The Supreme Court was responding to several private petitions alleging Musharraf committed treason by suspending the constitution and sacking senior judges, including the chief justice, while in office. The hearing is scheduled to be held on Tuesday.

Musharraf seized power in a military coup in 1999 but was forced to step down almost a decade later under the threat of impeachment by Pakistan's main political parties. He left the country in 2008 and spent over four years in self-imposed exile before returning last month to run in upcoming parliamentary elections.

The former president has experienced a bumpy ride since his return. He was only met by a couple thousand people at the airport in the southern city of Karachi when his flight touched down from Dubai, a sign of how little support many analysts say he enjoys in Pakistan.
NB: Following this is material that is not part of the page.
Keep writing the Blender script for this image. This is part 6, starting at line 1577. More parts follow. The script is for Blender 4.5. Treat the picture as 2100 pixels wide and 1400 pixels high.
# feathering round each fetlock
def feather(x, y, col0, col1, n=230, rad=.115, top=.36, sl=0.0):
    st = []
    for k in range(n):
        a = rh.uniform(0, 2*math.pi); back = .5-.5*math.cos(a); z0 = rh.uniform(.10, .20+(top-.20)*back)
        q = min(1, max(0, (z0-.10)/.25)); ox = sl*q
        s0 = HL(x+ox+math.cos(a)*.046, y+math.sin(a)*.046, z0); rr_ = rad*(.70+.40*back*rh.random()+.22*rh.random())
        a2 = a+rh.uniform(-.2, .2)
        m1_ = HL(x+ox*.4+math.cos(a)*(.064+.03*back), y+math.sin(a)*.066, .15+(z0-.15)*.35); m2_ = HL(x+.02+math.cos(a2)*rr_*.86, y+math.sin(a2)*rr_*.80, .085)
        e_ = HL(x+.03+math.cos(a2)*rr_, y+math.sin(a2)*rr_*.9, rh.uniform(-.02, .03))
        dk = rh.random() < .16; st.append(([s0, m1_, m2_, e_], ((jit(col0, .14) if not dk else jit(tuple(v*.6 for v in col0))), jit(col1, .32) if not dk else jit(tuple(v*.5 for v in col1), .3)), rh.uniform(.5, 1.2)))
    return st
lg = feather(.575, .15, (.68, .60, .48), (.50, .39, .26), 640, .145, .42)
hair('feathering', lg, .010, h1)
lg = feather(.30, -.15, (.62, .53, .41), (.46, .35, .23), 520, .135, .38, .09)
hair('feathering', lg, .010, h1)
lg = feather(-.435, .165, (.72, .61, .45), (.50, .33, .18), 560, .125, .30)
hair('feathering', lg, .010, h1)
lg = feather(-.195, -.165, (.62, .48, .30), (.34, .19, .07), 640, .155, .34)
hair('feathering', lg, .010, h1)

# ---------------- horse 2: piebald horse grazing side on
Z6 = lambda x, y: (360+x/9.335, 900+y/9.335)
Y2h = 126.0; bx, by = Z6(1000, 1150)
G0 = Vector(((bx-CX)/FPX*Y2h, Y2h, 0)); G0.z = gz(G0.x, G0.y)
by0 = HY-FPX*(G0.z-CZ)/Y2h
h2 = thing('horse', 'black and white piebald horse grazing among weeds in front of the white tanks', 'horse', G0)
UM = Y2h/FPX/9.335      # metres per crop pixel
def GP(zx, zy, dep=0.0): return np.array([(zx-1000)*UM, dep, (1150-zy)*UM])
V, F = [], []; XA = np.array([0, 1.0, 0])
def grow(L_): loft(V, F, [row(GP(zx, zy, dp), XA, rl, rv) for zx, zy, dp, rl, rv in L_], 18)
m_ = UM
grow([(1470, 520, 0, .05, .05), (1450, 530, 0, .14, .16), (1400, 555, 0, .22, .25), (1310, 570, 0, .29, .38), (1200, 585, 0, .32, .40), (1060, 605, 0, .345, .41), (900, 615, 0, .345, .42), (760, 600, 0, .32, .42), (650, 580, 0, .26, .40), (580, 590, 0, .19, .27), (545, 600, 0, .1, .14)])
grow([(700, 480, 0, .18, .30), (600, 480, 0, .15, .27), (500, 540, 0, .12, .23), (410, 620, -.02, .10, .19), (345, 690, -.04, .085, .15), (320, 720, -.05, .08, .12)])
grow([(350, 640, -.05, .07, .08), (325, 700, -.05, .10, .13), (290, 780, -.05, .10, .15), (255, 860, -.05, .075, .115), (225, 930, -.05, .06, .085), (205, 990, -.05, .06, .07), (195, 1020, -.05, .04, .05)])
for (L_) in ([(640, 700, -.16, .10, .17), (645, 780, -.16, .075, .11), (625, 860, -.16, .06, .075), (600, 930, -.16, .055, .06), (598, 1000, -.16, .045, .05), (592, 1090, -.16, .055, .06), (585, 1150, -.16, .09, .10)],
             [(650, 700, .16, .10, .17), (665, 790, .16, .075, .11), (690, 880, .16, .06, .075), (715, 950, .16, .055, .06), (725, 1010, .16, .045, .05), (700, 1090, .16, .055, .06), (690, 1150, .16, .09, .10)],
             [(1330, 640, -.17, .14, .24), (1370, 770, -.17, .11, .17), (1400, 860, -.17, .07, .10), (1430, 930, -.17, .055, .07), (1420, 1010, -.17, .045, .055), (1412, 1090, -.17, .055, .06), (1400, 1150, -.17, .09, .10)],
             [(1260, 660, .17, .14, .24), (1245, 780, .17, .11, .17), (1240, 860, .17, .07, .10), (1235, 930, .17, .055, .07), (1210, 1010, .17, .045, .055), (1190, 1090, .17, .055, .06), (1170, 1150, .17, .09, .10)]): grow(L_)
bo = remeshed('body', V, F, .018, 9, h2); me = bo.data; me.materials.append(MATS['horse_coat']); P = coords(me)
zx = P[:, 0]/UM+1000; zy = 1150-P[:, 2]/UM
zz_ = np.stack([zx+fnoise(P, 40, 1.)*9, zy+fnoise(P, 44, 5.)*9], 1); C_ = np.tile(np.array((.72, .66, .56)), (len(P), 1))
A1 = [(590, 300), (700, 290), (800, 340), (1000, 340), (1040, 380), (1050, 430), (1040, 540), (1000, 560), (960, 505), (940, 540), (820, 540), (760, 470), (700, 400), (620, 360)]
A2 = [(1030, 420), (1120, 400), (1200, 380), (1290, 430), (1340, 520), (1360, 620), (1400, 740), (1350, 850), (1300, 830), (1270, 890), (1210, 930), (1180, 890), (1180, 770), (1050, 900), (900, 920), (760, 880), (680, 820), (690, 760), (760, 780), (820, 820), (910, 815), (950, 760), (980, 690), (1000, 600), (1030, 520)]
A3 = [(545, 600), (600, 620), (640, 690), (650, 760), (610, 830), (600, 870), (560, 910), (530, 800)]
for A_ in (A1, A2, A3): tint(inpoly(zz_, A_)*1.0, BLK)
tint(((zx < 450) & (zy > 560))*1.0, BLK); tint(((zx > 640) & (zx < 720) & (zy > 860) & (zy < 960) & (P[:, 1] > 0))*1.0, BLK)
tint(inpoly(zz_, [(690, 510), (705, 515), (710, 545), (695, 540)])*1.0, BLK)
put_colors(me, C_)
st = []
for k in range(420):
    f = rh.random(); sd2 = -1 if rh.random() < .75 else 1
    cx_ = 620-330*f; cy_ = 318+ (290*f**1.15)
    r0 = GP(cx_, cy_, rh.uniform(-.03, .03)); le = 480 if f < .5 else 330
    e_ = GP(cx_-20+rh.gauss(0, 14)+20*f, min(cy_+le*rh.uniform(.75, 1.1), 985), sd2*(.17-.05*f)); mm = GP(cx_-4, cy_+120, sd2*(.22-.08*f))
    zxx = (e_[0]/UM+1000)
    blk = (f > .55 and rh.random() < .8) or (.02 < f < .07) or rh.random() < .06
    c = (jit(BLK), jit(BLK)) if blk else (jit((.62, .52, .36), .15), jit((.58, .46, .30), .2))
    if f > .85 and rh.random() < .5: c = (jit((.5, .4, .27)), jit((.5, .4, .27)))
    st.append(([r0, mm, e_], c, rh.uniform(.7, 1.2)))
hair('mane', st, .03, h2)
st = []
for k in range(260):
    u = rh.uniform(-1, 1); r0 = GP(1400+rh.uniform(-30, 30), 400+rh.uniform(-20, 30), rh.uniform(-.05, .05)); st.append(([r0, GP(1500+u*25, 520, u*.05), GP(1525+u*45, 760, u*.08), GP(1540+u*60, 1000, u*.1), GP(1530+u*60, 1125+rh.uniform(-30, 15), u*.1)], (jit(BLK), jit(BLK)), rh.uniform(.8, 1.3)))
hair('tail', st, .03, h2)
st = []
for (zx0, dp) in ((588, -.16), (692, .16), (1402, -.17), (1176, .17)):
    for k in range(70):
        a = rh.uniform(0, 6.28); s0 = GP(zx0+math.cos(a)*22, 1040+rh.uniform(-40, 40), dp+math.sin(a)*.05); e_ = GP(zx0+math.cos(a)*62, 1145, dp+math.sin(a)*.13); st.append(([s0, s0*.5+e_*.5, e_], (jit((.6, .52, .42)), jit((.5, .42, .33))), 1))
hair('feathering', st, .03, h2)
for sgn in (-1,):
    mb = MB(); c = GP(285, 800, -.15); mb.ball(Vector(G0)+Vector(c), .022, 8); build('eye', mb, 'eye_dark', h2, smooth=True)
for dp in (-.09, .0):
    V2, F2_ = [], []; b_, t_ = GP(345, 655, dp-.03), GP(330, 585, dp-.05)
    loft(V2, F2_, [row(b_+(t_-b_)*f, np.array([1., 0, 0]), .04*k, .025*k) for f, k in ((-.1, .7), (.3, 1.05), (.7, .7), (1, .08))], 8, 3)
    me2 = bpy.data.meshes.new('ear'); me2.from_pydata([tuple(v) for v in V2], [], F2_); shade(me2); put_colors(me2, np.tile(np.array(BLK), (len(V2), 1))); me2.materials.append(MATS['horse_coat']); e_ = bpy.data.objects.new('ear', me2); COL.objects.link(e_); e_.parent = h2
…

The Taliban have threatened to kill him, and he faces a series of legal charges, including some related to the 2007 assassination of former Prime Minister Benazir Bhutto.

However, he registered a victory on Sunday when he was given approval to run for parliament from a remote district in northern Pakistan.

But judges rejected his nomination in several other districts, and lawyers have said they plan to challenge his right to run in high court. Pakistan's political system allows a candidate to run for several seats simultaneously.

Musharraf's ability to run could also be complicated by the treason allegations against him, though it remains to be seen whether he will actually be charged and convicted.